I believe that the root of all non-growth situations both in the business world and the church is lack of communicated vision. When it comes to effective ministry and leadership, vision is a foundational building block. George Barna said, “Vision is the single most important dimension of successful ministry.” I believe that anyone who is praying and seeking God in leadership has a certain amount of God inspired vision. I personally can’t see how one could communicate with the Creator and not have vision or direction. The problem comes into play when it is not given out or projected to those following. The greatest vision in the world is useless if left behind closed doors at the office. Somewhere along the way it has to become public, available to those who are following. If this doesn’t happen failure is certain.

In Proverbs 29, the wise man Solomon is writing many wise truths about life. Holman entitles this chapter as “Observations on public and private governments.” There are many wise truths given here. In the mist of this chapter he says, “Where there is no vision, the people perish…” KJV. There is more here than just telling people to attain purpose in their personal lives. Looking at it in its original text, the verse has more to do with leadership. The word vision comes from a word that means to gaze at, to mentally perceive in a prophetic fashion. The word itself means a dream or revelation. The word perish gives us a totally different meaning than we often use, it means to loosen, dismiss or absolve. One translation uses the words, “Avoid, bare, go back, make naked, set at naught.” In short, where there is not prophetic revelation, no perceived dream, the people loosen, go backwards and are set at naught. The NKJV puts it like this, “Where there is no revelation, the people cast off restraint…”

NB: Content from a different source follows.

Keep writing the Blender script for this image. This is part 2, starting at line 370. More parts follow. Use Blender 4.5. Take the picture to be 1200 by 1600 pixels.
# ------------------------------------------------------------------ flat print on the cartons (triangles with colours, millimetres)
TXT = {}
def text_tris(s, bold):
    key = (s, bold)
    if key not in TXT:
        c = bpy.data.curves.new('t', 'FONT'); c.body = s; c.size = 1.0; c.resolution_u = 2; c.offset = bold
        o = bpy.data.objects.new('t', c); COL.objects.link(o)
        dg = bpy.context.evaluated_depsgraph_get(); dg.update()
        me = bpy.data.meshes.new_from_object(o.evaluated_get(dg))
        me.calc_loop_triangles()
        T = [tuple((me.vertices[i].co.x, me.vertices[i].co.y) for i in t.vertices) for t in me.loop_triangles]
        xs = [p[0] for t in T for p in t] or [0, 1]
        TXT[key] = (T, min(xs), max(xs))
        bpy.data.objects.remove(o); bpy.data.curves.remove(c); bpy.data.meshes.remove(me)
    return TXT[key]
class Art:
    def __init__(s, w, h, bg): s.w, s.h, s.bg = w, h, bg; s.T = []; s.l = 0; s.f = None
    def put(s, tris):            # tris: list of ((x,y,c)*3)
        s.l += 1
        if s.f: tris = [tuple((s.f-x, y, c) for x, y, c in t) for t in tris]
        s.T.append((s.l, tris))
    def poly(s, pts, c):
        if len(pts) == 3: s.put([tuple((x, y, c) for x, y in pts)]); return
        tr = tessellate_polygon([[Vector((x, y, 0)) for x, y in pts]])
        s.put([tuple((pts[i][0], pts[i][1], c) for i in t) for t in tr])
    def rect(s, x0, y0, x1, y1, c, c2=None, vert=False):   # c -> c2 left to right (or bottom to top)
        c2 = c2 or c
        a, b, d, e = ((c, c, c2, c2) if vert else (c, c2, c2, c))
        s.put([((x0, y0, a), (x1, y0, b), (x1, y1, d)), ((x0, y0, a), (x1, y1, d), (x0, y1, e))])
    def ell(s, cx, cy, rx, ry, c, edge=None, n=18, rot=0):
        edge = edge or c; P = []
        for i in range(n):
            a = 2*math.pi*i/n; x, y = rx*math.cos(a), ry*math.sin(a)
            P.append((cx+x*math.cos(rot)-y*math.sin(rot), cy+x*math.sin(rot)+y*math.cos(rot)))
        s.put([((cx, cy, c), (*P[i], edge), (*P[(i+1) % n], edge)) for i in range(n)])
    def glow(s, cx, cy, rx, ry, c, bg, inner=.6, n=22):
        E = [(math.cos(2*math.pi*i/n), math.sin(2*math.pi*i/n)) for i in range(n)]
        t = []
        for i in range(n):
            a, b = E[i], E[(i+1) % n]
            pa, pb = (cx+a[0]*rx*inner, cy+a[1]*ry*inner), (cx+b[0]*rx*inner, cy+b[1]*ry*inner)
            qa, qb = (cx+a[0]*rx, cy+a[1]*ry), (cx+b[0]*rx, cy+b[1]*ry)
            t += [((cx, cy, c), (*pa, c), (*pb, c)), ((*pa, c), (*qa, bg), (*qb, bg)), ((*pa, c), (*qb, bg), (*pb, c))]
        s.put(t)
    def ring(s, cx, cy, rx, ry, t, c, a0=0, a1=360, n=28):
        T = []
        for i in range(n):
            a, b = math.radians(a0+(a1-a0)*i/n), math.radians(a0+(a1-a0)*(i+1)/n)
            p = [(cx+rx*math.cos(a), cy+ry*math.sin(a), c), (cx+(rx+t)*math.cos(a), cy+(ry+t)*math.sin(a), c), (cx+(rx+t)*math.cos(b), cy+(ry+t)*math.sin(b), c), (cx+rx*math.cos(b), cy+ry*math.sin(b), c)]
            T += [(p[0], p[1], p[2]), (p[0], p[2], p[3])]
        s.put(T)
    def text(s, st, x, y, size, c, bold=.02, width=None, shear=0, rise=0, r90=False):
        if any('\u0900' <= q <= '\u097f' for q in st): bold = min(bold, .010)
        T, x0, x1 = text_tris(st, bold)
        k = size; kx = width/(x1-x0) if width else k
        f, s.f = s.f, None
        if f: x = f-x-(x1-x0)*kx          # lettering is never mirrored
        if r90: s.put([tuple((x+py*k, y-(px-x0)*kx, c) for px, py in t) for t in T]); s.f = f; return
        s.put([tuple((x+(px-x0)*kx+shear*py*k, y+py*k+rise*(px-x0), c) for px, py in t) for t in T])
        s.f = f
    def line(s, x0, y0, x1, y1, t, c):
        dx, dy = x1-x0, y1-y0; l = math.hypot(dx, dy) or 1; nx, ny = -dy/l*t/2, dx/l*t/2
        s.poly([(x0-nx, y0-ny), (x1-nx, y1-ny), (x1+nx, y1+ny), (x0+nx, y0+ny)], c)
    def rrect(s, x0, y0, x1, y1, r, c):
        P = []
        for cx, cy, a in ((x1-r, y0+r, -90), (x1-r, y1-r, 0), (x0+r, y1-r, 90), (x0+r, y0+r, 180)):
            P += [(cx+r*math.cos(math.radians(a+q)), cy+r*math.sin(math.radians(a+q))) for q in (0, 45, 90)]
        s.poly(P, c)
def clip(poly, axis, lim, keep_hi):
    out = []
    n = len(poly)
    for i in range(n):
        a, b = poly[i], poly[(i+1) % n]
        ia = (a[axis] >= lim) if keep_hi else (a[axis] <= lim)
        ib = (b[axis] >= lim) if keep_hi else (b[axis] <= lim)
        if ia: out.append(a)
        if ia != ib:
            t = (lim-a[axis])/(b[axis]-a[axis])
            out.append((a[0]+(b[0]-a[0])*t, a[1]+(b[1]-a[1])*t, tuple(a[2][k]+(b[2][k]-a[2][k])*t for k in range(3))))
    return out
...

How many of our problems and the things we face as leaders could we list under the word perish? No, I don’t believe Proverbs 29:18 is a fix all scripture however, it is clear much of what we deal with, people going backwards, losing commitment, or being unconcerned, could be changed if there is a clear direction before them. People want to be led; this is the way God created us. A majority of the people on board would be willing to pull their weight and more if they have a sense that the ship is going somewhere.
Yes, I do agree that prayer, seeking God and having a word form the Lord for your life is important but don’t leave it in the office or your prayer closet. Map out your God inspired vision, position it so everyone can see it; then step to the helm and let everyone help you get there. I promise the ship will set a course and that sure beats wandering aimlessly in the middle of a sea of complacency with nothing in sight.
Ask yourself:

Have I communicated my vision and given clear directions?
Does this organization know where we are going?
Do those following me know the next step?
Do those on board with me have a sense of my direction?

If not, are the people following me wandering about, losing commitment, and becoming unconcerned? Where there is no perceived direction the people go backwards and lose commitment.

Yes, vision is important yet to be effective the vision will have to be shared.
Without vision the people really do perish.